Gaye sells complete collection to corporate buyers
Jennifer Gaye says sustaining a full-time creative career requires undertaking more than one project or practice at a time. Photo: Songy Knox

Western Australian textiles artist and design consultant Jennifer Gaye says she is excited about the direction her print works are taking her.

And it’s not hard to see why, with Ms Gaye last month selling her complete 16-piece print-on-canvas collection titled Ocean to financial services firm Wealth Management and Partners (WMP).

Prints by Ms Gaye are all about movement, with photographs capturing stitched or painted fabric collages in motion and applying them to canvas, glass or other surfaces. This method means the prints are well suited for interior design purposes.

In contrast, her textiles art is made by sandwiching those fabrics between clear perspex to allow for light to flow through.

“A lot of my focus is on nature and the cross between nature and urban environments,” Ms Gaye told Business News.

“I look at a lot of mapping of the oceans, so that’s why there’s a lot of circular movement in the pieces.”

Following its recent move to an office space in Burswood, WMP displays seven of Ms Gaye’s works in its boardroom with the remaining featured in meeting rooms and throughout the office.

“They were after something that told a story that was engaging for their clients,” Ms Gaye said.

“They also requested that I have plaques made up to tell a little story about each, so that when they’re with their client it gives them something to read about and creates conversation between the client and Wealth Management and Partners.”

Ms Gaye said WMP had named its seven meeting rooms after her prints, including Ocean Hollow, Cottesloe Beach and Injidup Beach.

Ms Gaye has worked in fashion and textiles for more than 25 years in roles that involved computer-aided designs, running her own small label, pattern making, and manufacturing.

To sustain a full-time artistic career requires more than one project or practice at a time, said Ms Gaye, who today operates a creative consultancy business and develops commissioned art under Jennifer Gaye Agencies.

She is currently working closely with a granola brand, guiding the branding and design work for its product range, while other clients include businesses within the fashion industry, the arts, or small local businesses.

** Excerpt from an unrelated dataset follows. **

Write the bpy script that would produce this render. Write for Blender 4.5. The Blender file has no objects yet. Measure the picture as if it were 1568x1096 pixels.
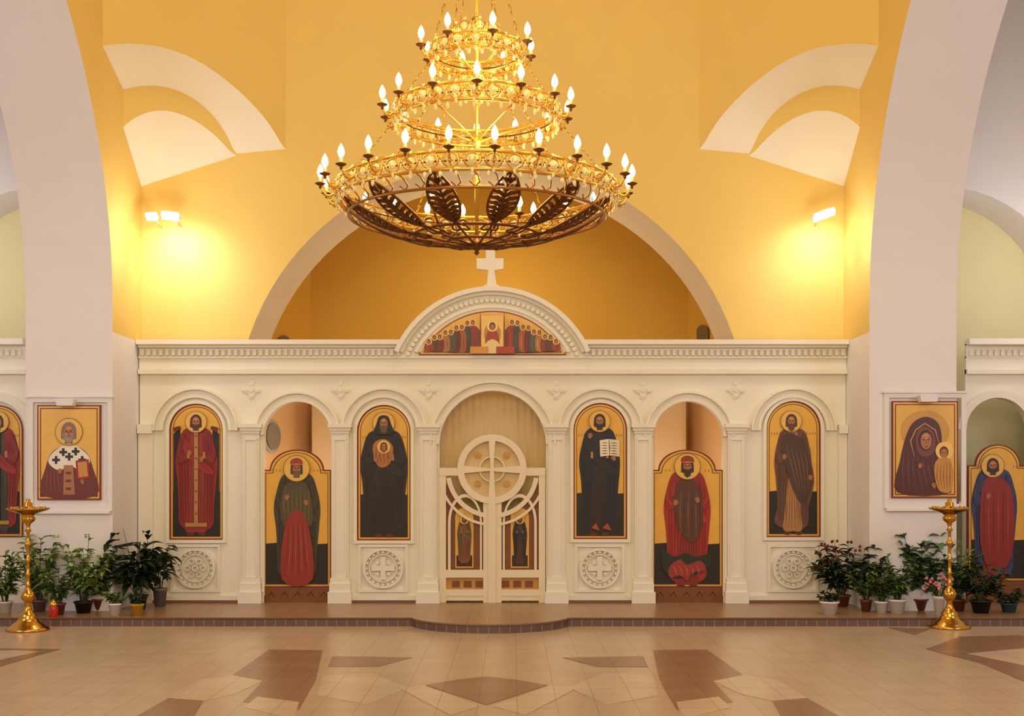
import bpy, bmesh, math, random
from mathutils import Vector
from mathutils.geometry import tessellate_polygon
random.seed(7)
F=1890.0; D=16.4; CX=0.26; CZ=1.68; VX=784.0; VY=740.0
pi=math.pi
scene=bpy.context.scene
try:
    scene.view_settings.view_transform='Standard'
    scene.view_settings.look='None'
except Exception as e: print(e)

def lin(c):
    o=[]
    for v in c[:3]:
        v=v/255.0
        o.append(v/12.92 if v<=0.04045 else ((v+0.055)/1.055)**2.4)
    return (o[0],o[1],o[2],1.0)

MC={}
def mat(c,rough=0.6,metal=0.0,var=0.06,scale=3.0,bump=0.0,name=None,bscale=40):
    key=(tuple(c),rough,metal,var,scale,bump,name)
    if key in MC: return MC[key]
    m=bpy.data.materials.new(name or 'paint_%d_%d_%d'%tuple(c[:3])); m.use_nodes=True
    nt=m.node_tree; b=nt.nodes['Principled BSDF']
    b.inputs['Roughness'].default_value=rough; b.inputs['Metallic'].default_value=metal
    tc=nt.nodes.new('ShaderNodeTexCoord'); n=nt.nodes.new('ShaderNodeTexNoise')
    n.inputs['Scale'].default_value=scale; n.inputs['Detail'].default_value=4
    nt.links.new(tc.outputs['Object'],n.inputs['Vector'])
    mx=nt.nodes.new('ShaderNodeMix'); mx.data_type='RGBA'
    l=lin(c)
    mx.inputs[6].default_value=tuple(max(0,v*(1-var)) for v in l[:3])+(1,)
    mx.inputs[7].default_value=tuple(min(1,v*(1+var)) for v in l[:3])+(1,)
    nt.links.new(n.outputs['Fac'],mx.inputs[0]); nt.links.new(mx.outputs[2],b.inputs['Base Color'])
    if bump>0:
        n2=nt.nodes.new('ShaderNodeTexNoise'); n2.inputs['Scale'].default_value=bscale
        nt.links.new(tc.outputs['Object'],n2.inputs['Vector'])
        bp=nt.nodes.new('ShaderNodeBump'); bp.inputs['Strength'].default_value=bump; bp.inputs['Distance'].default_value=0.01
        nt.links.new(n2.outputs['Fac'],bp.inputs['Height']); nt.links.new(bp.outputs['Normal'],b.inputs['Normal'])
    MC[key]=m; return m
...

The Banshu Fashion Textile Project, an ongoing collaborative initiative by the Department of State Development and Department of Culture and the Arts in 2010, was one of the most significant consultancy projects Ms Gaye oversaw.

The project involved international collaboration between Perth fashion and design schools in Perth and Japan, one of the world’s premium textile producers.

As an artist, Ms Gaye’s most prominent commission was by London-based art consultancy Peter Millard & Partners, which in 2016 purchased two large textiles artworks to hang in the foyer of a hotel in Scotland.